In the Senate, the number of retiring Southern Democrats made a Democratic majority an uphill climb. In the end, Republican gains in that region offset the losses of Larry Pressler of South Dakota.

In addition, the Republicans managed to embarrass Clinton and the Democratic Senatorial Campaign Committee chairman, Sen. Bob Kerrey of Nebraska - electing the first Republican senator from Arkansas since the post-Civil War era and grabbing the Nebraska seat held by retiring Democrat James Exon, for a net gain of one or two seats.

The election of Susan Collins (R) makes Maine the second state, after California, to have two women senators. Her election, and that of Mary Landrieu (D) of Louisiana, preserves the number of women in the Senate at nine.

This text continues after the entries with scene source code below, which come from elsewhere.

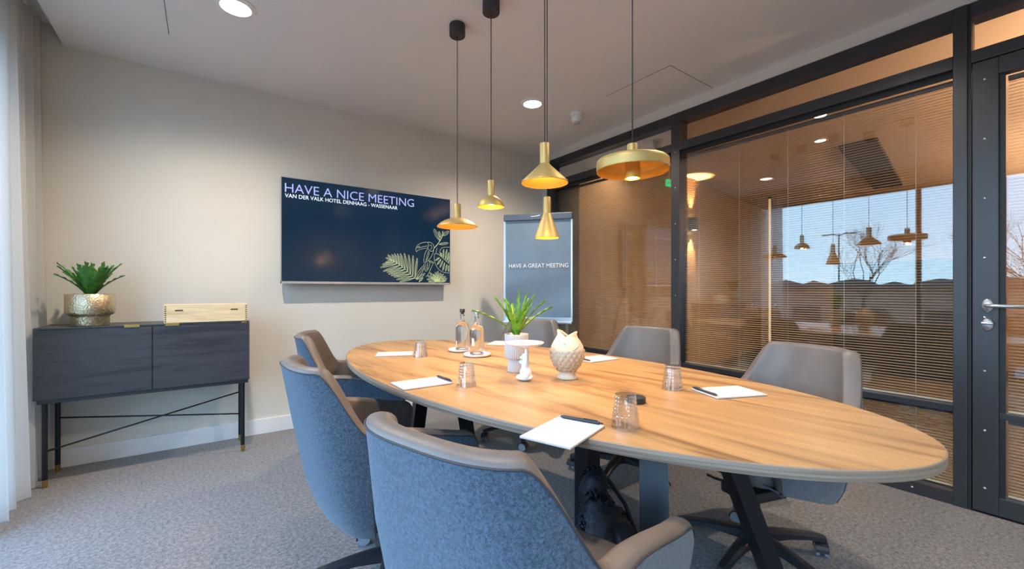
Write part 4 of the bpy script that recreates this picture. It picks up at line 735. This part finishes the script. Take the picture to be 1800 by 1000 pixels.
def chair():
    t = thing('conference_chair', '', 'chair')
    # outer felt shell
    bm = bmesh.new(); NS = 16; rows = []
    for j in range(NS+1):
        s = j/NS; row = []
        for u in US:
            zr = rimz(u); z = zb_ = botz(u); z = zb_ + (zr-zb_)*s; x, y = plan(u, z)
            row.append(bm.verts.new((x, y, z)))
        rows.append(row)
    for A, B in zip(rows, rows[1:]):
        for i in range(len(US)-1): bm.faces.new((A[i], A[i+1], B[i+1], B[i]))
    # underside and low front
    bm.faces.new(rows[0][::-1])
    fl = [bm.verts.new(Vector(rows[j][0].co).lerp(rows[j][-1].co, q)) for j in (0, 1) for q in (0.01, 0.99)]
    bm.faces.new((fl[0], fl[1], fl[3], fl[2]))
    autosmooth(obj('shell', bm, M['felt'], t, recalc=False), 50)
    # leather liner: rolled rim and inner face
    bm = bmesh.new(); rows = []
    K = 8; NI = 12
    for j in range(K+NI+1):
        row = []
        for u in US:
            zr = rimz(u); th = thick(u); 
            if j <= K:
                al = PI*j/K; off = th*(1-math.cos(al))/2; z = zr + 0.016*math.sin(al)*th/0.052
            else:
                s = (j-K)/NI; z = zr + (0.40-zr)*s; off = th + 0.012*math.sin(s*PI)*th/0.052 + 0.008*s
            x, y = plan(u, max(z, 0.30), off); row.append(bm.verts.new((x, y, z)))
        rows.append(row)
    for A, B in zip(rows, rows[1:]):
        for i in range(len(US)-1): bm.faces.new((A[i], A[i+1], B[i+1], B[i]))
    # close the arm fronts: bridge the inner face to the outer shell
    for e in (0, -1):
        u = US[e]; prev = None
        for j in range(NI+1):
            s = j/NI; z = rimz(u) + (0.40-rimz(u))*s; xo, yo = plan(u, z); vi = rows[K+j][e]; vo = bm.verts.new((xo, yo, z))
            if prev: bm.faces.new((prev[0], prev[1], vo, vi))
            prev = (vi, vo)
    autosmooth(obj('liner', bm, M['leather'], t, recalc=False), 60)
    # seam between felt and leather
    bm = bmesh.new(); tube(bm, [(*[c*1.0 for c in plan(u, rimz(u), -0.001)], rimz(u)+0.001) for u in US[1:-1]], 0.0022, 6)
    obj('piping', bm, M['piping'], t, True)
    for s in (-1, 1):
        zs = [botz(0.43)+0.004+(rimz(0.43)-botz(0.43)-0.004)*k/12 for k in range(13)]
        obj('side_seam', TB([(*plan(s*0.43, z, -0.0008), z) for z in zs], 0.0016, 5), M['piping'], t, True)
    x, y = plan(-0.448, ZB+0.05, -0.002)
    obj('tag_label', BX(x-0.008, x+0.008, y-0.0025, y+0.002, ZB+0.03, ZB+0.062), M['frame_dark'], t)
    # seat cushion
    bm = bmesh.new(); rings = []
    for (z, k) in ((0.392, 0.90), (0.397, 0.97), (0.41, 1.0), (0.445, 1.0), (0.462, 0.975), (0.470, 0.90), (0.473, 0.6)):
        ring = []
        for q in range(56):
            a = 2*PI*q/56; c, s_ = math.cos(a), math.sin(a); e = 2/4.2
            ring.append(bm.verts.new((-0.025 + 0.240*k*math.copysign(abs(c)**e, c), 0.216*k*math.copysign(abs(s_)**e, s_), z + (0.008*(1 if c > .3 else 0) if z > .44 else 0))))
        rings.append(ring)
    for A, B in zip(rings, rings[1:]):
        for q in range(56): bm.faces.new((A[q], A[(q+1) % 56], B[(q+1) % 56], B[q]))
    bm.faces.new(rings[0][::-1]); bm.faces.new(rings[-1])
    obj('seat', bm, M['leather'], t, True)
    obj('mechanism', BX(-0.10, 0.11, -0.075, 0.075, 0.268, 0.312, bev=0.012), M['plastic'], t)
    autosmooth(obj('gas_lift', TB([(0, 0, 0.10), (0, 0, 0.19), (0, 0, 0.191), (0, 0, 0.275)], [0.028, 0.027, 0.020, 0.020], 20), M['black'], t))
    autosmooth(obj('hub', LT([(0, 0.065), (0.034, 0.067), (0.044, 0.085), (0.042, 0.125), (0.034, 0.135), (0, 0.135)], 28), M['plastic'], t))
    lever_ = obj('height_lever', TB([(0.03, -0.07, 0.285), (0.05, -0.16, 0.275), (0.05, -0.21, 0.272)], 0.006, 8), M['plastic'], t, True)
    for k in range(5):
        a = 2*PI*k/5 + 0.35; R = Matrix.Rotation(a, 4, 'Z'); bm = bmesh.new(); rr = []
        for (x, w, zt, zb) in ((0.02, 0.030, 0.122, 0.080), (0.07, 0.027, 0.122, 0.082), (0.14, 0.024, 0.116, 0.086), (0.22, 0.021, 0.104, 0.080), (0.285, 0.018, 0.092, 0.066), (0.305, 0.016, 0.086, 0.062)):
            rr.append([bm.verts.new(R @ Vector(p)) for p in ((x, -w, zb), (x, w, zb), (x, w, zt-0.008), (x, w*0.6, zt), (x, -w*0.6, zt), (x, -w, zt-0.008))])
        for A, B in zip(rr, rr[1:]):
            for q in range(6): bm.faces.new((A[q], A[(q+1) % 6], B[(q+1) % 6], B[q]))
        bm.faces.new(rr[0][::-1]); bm.faces.new(rr[-1])
        lg_ = autosmooth(obj('leg', bm, M['plastic'], t), 40)
        C = Matrix.Translation(R @ Vector((0.292, 0, 0))) @ Matrix.Rotation(a+1.1, 4, 'Z')
        bm = bmesh.new()
        for s in (-1, 1): 
            w_ = bmesh.new(); 
            tube(bm, [C @ Vector((0, s*0.009, 0.028)), C @ Vector((0, s*0.022, 0.028))], 0.0275, 18)
        cs = autosmooth(obj('caster_wheel', bm, M['caster'], lg_), 40)
        bm = bmesh.new()
        prev = None
        for q in range(9):
            an = PI*q/8*1.05 - 0.1; rr_ = 0.032
            ring = [bm.verts.new(C @ Vector((rr_*math.cos(an), y_, 0.028 + rr_*math.sin(an)))) for y_ in (-0.024, 0.024)] + [bm.verts.new(C @ Vector(((rr_-0.006)*math.cos(an), y_, 0.028 + (rr_-0.006)*math.sin(an)))) for y_ in (0.024, -0.024)]
            if prev:
                for z_ in range(4): bm.faces.new((prev[z_], prev[(z_+1) % 4], ring[(z_+1) % 4], ring[z_]))
            prev = ring
        tube(bm, [C @ Vector((0, 0, 0.05)), C @ Vector((0, 0, 0.075))], 0.007, 8)
        obj('caster_hood', bm, M['plastic'], lg_)
    return t
c0 = chair()
CH = [
 (0.640, 0.780, 0.28, 0.0, 'blue felt chair nearest the camera, its back to us, bottom centre'),
 (0.600, 1.643, 0.05, 0.5, 'blue felt chair in the middle of the left side, between the other two'),
 (0.790, 2.600, -0.32, 1.0, 'farthest chair on the left side of the table, by the wall screen'),
 (1.880, 0.870, PI-0.29, 0.2, 'taupe leather chair nearest the door, broad back above the table'),
 (2.080, 1.760, PI+0.05, 0.9, 'middle leather chair on the right side, behind the fish vase notepad'),
 (1.980, 2.640, PI+0.62, 0.4, 'chair at the far right of the table, before the flip chart'),
]
for i, (x, y, rz, sp_, lab) in enumerate(CH):
    c = c0 if i == 0 else copy_tree(c0)
    c.location = (x, y, 0); c.rotation_euler = (0, 0, rz); c['label'] = lab; c['category'] = 'chair'; c['group'] = 'conference chairs around the oval table'

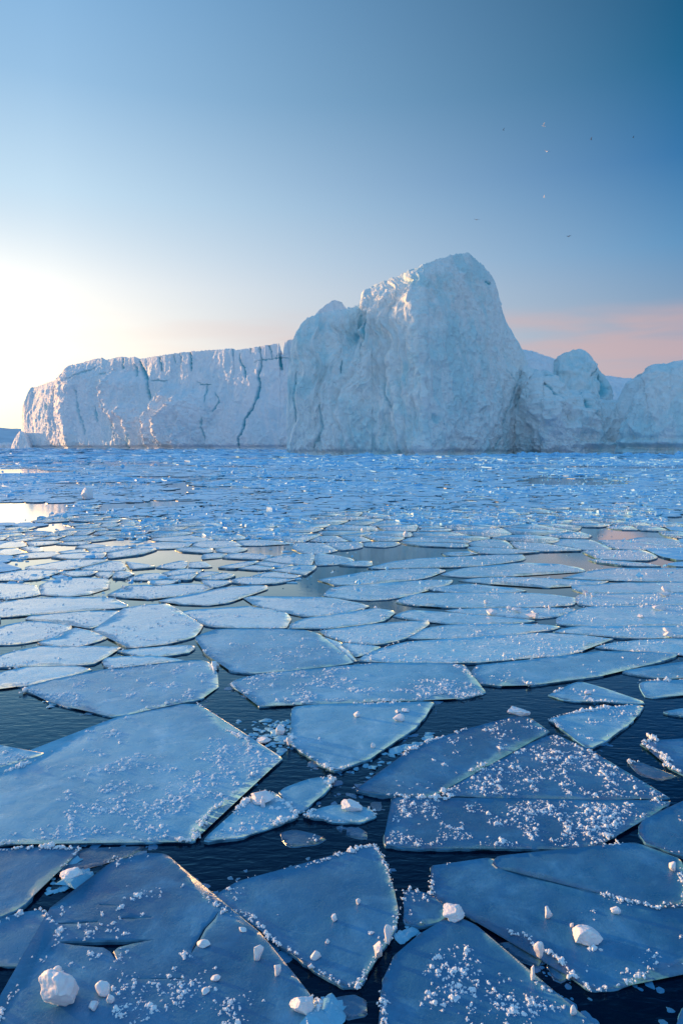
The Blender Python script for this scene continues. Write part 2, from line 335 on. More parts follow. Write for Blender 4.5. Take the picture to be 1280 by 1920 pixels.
# --- the high wedge-shaped iceberg
main_prof = [(537, 854), (538, 800), (539, 760), (540, 720), (541, 690), (546, 650), (553, 628), (566, 606), (576, 596), (592, 592), (606, 587), (622, 583), (645, 580),
             (665, 576), (677, 571), (680.5, 563), (681, 549), (683, 544), (690, 542), (705, 532), (725, 525), (745, 517), (765, 508), (790, 497), (812, 488), (826, 485), (840, 480), (862, 475),
             (876, 473.5), (884, 480), (898, 492), (912, 506), (925, 524), (932, 548), (937, 574), (948, 604), (962, 628), (976, 652), (984, 668), (990, 700), (995, 740), (1000, 780), (1006, 820), (1010, 853)]
def main_extra(SP, P, isf):
    x, y = SP[:, 0], SP[:, 1]
    # gully below the shoulder, deepest at its head
    gx = 690 - np.clip(y - 560, 0, 200) * 0.30
    d = -6.0 * np.exp(-((x - gx) / np.where(x > gx, 5, 26)) ** 2) * np.clip((720 - y) / 130, 0, 1) * np.clip((y - 578) / 25, 0, 1) * isf
    # long buttress running down from the top edge, flutes of the wall left of it
    rx = np.interp(y, [500, 560, 640, 720, 850], [770, 776, 788, 790, 800])
    d += 1.4 * np.exp(-((x - rx) / np.where(x > rx, 5, 22)) ** 2) * isf
    fl = np.interp(x, [560, 600, 770, 790, 800], [0.4, 1, 1, 0.5, 0]); q = np.stack([x * 0.06 + 2.4 * fbm(P * 0.06, 3, 5), P[:, 2] * 0.03, P[:, 0] * 0], 1)
    d += 2.3 * fl * fbm(q, 3, 8, 0.55, ridged=True) * isf
    # sea-worn foot
    d -= 1.2 * np.exp(-((P[:, 2] - 1.0) / 0.8) ** 2) * isf
    return d
def main_dirt(SP, P):
    return 0.55 * np.exp(-((SP[:, 0] - 925) / 40) ** 2 - ((SP[:, 1] - 775) / 12) ** 2) + 0.3 * np.exp(-((SP[:, 0] - 590) / 50) ** 2 - ((SP[:, 1] - 815) / 30) ** 2) + 0.3 * np.exp(-((SP[:, 0] - 745) / 40) ** 2 - ((SP[:, 1] - 700) / 50) ** 2)
main = berg('iceberg', main_prof, [(537, 236), (545, 236), (600, 234), (700, 229), (785, 217.5), (793, 217), (830, 224), (900, 242), (1010, 268)],
            [(537, 0), (545, 6), (600, 14), (690, 20), (790, 24), (876, 22), (940, 20), (1010, 3)], M_berg, step=1.15, nv=360, seed=11, amp=(1.2, 1.3, 0.95), back=46,
            cracks=[([(686, 585), (682, 640), (676, 660)], 2.2, 3, 0.9), ([(641, 676), (640, 700)], 1.5, 1.5, 0.9), ([(664, 634), (672, 600), (677, 590)], 5, 1.5, 0.5),
                    ([(940, 672), (943, 690)], 1.3, 1.2, 0.9), ([(945, 690), (962, 722), (948, 775), (925, 850)], 1.8, 1.6, 0.45), ([(908, 528), (919, 532)], 2.0, 1.5, 0.9),
                    ([(826, 786), (827, 798)], 1.4, 1.0, 0.8), ([(728, 700), (722, 728), (740, 770)], 2.2, 1.6, 0.4), ([(600, 760), (607, 800), (590, 840)], 4, 1.5, 0.4), ([(812, 778), (818, 792)], 8, 1.0, 0.55),
                    ([(846, 752), (853, 742), (862, 756)], 1.2, 1.0, 0.2), ([(556, 700), (552, 740), (556, 790)], 3, 1.2, 0.45)],
            extra=main_extra, dirt=main_dirt)
tag(main, 'towering wedge-shaped iceberg with a sharp sloping summit, tallest of all', 'iceberg')
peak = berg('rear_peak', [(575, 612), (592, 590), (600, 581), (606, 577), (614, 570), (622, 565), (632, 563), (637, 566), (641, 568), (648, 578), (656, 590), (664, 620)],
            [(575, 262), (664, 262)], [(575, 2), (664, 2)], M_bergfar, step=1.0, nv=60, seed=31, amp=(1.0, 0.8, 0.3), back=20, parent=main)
# --- low rubble of ice joined to its right, with a rounded dome
low_prof = [(955, 853), (958, 770), (962, 712), (970, 690), (980, 684), (990, 690), (1003, 693), (1016, 697), (1024, 694), (1034, 700), (1042, 712), (1052, 722), (1060, 733), (1072, 732), (1084, 737), (1096, 733), (1106, 742), (1120, 750),
            (1134, 752), (1150, 751), (1162, 748), (1180, 745), (1196, 755), (1204, 800), (1208, 853)]
def low_extra(SP, P, isf):
    x, y = SP[:, 0], SP[:, 1]
    d = 5.0 * np.exp(-((x - 1032) / 24) ** 2 - ((y - 778) / 26) ** 2) + 4.0 * np.exp(-((x - 1000) / 20) ** 2 - ((y - 740) / 24) ** 2) + 4.0 * np.exp(-((x - 1105) / 30) ** 2 - ((y - 790) / 28) ** 2) + 3.5 * np.exp(-((x - 1150) / 22) ** 2 - ((y - 800) / 30) ** 2)
    d -= 1.6 * np.exp(-((P[:, 2] - 1.0) / 0.9) ** 2)
    d += 1.3 * np.sin(P[:, 2] * 1.9 + 0.8 * vnoise(P * 0.06, 3)) * np.clip((8 - P[:, 2]) / 5, 0, 1) * np.clip((x - 1060) / 60, 0, 1)
    return d * isf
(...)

The number in the House is expected to increase from the current 47. But the number of blacks fell by one to 37. African-American Julia Carson (D) won in Indiana, while Democrats Cynthia McKinney and Sanford Bishop of Georgia fought back serious challenges. The number of Hispanics in the House rose by one.

Exit poll lapses

Blacks were disappointed by the loss of Harvey Gantt (D) to Sen. Jesse Helms (R) in North Carolina's race-tinged contest.

New Hampshire Sen. Bob Smith added to campaign folklore after a harrowing night in which exit polls predicted he would lose to former Democratic Rep. Dick Swett. But Mr. Smith won the election by four points.

"It was the largest error in any exit-poll estimate I've ever seen since I've been doing this," says Murray Edelman of Voter News Service.